Porosité des limites physiques du Paysage. Dans un paysage l'unité des parties, leur forme vaut moins que leur débordement. Il n'y a pas de contour franc, chaque surface, chaque forme vibre et s'ouvre sur le dehors! Les choses du paysage ont une présence au-delà de leur surface. Cette émanation particulière s'oppose à toute discrimination véritable.
Je voudrais illustrer ce que je considère être une particularité consubstantielle du paysage, qui le différencie fondamentalement de la ville, des objets ou des corps.
À l’inverse de ce que l'on pourrait croire, je ne pense pas que l'horizon est un fond sur lequel se détachent des plans successifs. Je pense, au contraire, que l'horizon est une puissance de cohésion et d'ouverture et je le montre.

 Avancées- reculées sans résistance

Pacte. Présence majoritaire du vivant.

 La ville, l'architecture, mime. Les partages sont plus rigoureux, plus fermes. Artefact. L'horizon des cours.

 Les objets.

 Les corps.

 -Porosité des limites physiques... perméables au regard et au mouvement.
-Variabilité temporelle de ces limites physiques: variabilités saisonnières: chute des feuilles, taille des haies, coupe à blanc, éclaircies, récoltes, la neige, l'inondation, le feu, la brume etc.... Dynamique des paysages qui nous font sans cesse, reconsidérer leur juridiction.
-Variabilité historique. Le paysage enregistre. Palimpseste. Tracéologie.
-Variabilité de la perception des limites: "Au coucher du soleil, les choses perdent leurs arêtes vives" Virginia Woolf  Alors que, dans la pleine lumière, on peut insister sur la limite des choses pour accuser leur domaine et pour marquer leur discontinuité dans l'espace.
Perception des échelles, connecter les échelles. Difficulté de l'évaluation des distances, des épaisseurs. J.Simon
-Variabilité de la conscience et du sens de la limite, de l'horizon.
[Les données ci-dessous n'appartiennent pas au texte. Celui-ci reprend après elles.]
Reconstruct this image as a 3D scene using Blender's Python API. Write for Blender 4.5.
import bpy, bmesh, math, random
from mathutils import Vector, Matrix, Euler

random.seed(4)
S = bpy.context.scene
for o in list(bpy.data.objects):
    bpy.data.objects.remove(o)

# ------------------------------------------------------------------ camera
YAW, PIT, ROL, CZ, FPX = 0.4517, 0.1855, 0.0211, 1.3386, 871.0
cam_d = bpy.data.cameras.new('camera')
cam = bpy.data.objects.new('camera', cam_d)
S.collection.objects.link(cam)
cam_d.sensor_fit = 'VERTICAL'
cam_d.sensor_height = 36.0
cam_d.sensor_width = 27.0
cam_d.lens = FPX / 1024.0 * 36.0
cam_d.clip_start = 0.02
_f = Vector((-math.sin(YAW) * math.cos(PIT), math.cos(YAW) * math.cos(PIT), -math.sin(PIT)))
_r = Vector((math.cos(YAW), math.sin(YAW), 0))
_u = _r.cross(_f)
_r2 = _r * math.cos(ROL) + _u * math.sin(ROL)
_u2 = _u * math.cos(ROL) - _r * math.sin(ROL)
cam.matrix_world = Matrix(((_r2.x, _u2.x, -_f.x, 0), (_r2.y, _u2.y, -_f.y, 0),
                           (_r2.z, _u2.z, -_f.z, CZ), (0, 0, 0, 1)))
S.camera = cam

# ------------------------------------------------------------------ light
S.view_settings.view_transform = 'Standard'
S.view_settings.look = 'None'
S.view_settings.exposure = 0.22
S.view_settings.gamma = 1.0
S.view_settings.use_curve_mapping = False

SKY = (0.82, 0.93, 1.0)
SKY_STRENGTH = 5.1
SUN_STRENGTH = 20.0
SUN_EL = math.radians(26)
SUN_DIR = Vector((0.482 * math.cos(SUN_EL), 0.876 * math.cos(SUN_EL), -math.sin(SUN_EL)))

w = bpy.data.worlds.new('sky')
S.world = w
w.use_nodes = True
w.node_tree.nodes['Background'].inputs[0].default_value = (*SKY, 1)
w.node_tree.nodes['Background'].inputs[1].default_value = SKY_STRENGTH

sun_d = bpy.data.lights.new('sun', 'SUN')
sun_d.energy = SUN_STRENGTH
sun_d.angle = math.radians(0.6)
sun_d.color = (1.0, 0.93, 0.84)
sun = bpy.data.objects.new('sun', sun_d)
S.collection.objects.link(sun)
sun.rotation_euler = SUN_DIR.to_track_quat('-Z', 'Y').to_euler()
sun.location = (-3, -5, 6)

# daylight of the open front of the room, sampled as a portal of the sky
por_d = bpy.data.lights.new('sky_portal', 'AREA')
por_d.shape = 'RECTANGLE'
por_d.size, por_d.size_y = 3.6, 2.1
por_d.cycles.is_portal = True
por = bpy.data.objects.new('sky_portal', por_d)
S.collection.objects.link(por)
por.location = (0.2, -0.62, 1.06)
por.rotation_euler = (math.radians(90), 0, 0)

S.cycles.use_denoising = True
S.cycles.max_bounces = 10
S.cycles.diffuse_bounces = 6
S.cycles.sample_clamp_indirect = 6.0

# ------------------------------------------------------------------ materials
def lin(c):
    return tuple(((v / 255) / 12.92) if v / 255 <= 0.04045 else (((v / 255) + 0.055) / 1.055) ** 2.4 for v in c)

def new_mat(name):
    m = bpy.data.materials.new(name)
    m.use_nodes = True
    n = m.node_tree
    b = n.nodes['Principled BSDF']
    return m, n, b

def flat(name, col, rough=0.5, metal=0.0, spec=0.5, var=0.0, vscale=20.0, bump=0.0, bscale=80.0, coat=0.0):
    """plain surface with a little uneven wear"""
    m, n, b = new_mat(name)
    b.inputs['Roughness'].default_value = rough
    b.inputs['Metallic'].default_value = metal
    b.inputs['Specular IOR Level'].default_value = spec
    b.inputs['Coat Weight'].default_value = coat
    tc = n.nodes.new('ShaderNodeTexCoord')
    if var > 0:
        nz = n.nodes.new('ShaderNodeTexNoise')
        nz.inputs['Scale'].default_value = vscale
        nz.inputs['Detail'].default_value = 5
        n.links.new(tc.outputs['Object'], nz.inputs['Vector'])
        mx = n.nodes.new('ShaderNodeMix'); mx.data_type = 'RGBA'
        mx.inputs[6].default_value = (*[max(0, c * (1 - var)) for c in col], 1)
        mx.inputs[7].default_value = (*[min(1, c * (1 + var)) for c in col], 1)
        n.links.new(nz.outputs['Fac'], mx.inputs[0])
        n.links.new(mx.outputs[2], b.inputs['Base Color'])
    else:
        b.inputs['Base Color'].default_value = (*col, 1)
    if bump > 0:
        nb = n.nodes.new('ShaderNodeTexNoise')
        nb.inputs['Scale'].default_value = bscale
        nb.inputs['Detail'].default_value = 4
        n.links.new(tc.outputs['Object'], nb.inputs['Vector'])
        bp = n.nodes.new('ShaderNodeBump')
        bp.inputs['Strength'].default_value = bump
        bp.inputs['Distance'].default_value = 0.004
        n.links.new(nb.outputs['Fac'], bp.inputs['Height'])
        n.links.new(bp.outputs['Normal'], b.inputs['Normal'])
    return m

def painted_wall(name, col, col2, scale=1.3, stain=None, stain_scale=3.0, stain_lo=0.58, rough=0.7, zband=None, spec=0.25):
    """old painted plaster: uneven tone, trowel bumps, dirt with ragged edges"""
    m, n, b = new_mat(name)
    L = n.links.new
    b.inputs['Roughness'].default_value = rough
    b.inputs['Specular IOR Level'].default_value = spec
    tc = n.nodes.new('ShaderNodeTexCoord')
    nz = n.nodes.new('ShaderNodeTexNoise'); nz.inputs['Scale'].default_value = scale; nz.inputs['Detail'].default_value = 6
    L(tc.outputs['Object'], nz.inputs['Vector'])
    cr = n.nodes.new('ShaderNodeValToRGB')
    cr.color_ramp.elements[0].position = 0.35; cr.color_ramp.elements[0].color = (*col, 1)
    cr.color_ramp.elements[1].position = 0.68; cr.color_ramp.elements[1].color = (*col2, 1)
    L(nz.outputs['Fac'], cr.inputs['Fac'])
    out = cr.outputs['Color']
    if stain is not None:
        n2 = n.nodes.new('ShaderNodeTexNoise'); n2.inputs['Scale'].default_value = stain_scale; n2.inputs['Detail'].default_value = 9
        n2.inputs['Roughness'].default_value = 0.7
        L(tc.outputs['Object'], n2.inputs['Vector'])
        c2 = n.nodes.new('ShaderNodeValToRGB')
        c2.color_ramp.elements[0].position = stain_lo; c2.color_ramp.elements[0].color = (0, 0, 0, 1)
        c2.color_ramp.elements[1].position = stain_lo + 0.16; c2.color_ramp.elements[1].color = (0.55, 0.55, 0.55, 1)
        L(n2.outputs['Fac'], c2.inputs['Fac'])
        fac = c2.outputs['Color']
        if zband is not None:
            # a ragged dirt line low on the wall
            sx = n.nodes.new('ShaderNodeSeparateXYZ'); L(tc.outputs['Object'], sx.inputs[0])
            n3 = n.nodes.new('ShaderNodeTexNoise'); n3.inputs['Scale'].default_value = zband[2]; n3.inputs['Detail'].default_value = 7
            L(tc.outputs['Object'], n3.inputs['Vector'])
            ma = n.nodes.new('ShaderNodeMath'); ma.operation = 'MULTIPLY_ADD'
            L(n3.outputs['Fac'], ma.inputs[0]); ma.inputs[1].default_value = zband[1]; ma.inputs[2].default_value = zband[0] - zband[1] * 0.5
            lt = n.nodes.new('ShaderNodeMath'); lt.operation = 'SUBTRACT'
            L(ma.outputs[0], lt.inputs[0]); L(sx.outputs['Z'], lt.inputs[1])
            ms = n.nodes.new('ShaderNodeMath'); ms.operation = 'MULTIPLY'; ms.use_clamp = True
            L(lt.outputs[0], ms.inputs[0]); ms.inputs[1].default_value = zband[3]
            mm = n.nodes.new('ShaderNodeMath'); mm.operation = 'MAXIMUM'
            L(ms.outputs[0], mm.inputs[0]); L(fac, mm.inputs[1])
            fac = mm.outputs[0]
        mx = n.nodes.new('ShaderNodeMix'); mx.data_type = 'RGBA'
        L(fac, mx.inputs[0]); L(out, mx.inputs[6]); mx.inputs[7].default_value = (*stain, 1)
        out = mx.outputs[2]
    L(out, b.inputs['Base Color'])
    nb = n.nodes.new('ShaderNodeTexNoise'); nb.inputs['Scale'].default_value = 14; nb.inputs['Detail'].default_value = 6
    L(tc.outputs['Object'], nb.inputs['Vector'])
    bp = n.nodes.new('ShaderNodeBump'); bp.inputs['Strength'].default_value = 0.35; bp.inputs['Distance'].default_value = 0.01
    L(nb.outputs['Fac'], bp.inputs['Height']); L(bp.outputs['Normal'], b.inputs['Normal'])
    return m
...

limites juridiques, cadastrales. "Le domaine", le "territoire".
limites culturelles: la géographie de la langue, des pratiques culturales.
limites affectives
limites symboliques etc...

 Toutes ces lacunes, cette porosité, ces diverses déformations et évolutions tissent, pour un même site, des frontières diffuses, des lignes de partage qui frangent, se dérobent, se superposent pour parfois se confondre.
L'horizon est "un confus distinct" comme le dit Michel Serres.
L'horizon est si peu stable qu'il est l'exact contraire d'une fermeture, il est une puissance d'ouverture, de débordement car:
- c'est par lui que les espaces basculent les uns dans les autres et s'entre déterminent.
- c'est par lui que les paysages proposent la variété de leurs qualités.L'horizon est la manière singulière dont un espace modèle son rapport avec ses espaces voisins.
Les espaces glissent les uns vers les autres, ils transgressent toutes les bornes, toutes les propriétés. Ils vont puiser leur qualité dans les espaces extrinsèques.
Parce qu'il est lacunaire, instable dans le temps, multiple et changeant dans l'imaginaire et la représentation, l'horizon est un passage, un lieu d'interrelation qui fait se chevaucher, coexister et s'enchaîner des paysages singuliers.

 TROISIEME PARTIE

 Les 9 conduites nécessaires pour une propédeutique, pour un apprentissage du projet sur le paysage.

 CONCLUSION

 Cette irritation qui  m'a conduit à réfléchir sur la question de l'horizon était au fond de moi, motivée par une indéfectible envie de renouer avec la réalité au moment où l'on entre, semble-t-il, de plain-pied dans l'aire de la virtualité.
Je persiste à penser que tous les lieux, sans exclusive, même les plus déficients sont pleins de propositions et qu'ils méritent considération et faire un projet c'est saisir des opportunités. Or ces opportunités ce sont les horizons de ces divers lieux qui les proposent. Je vous convie à les reconnaître... avec moi!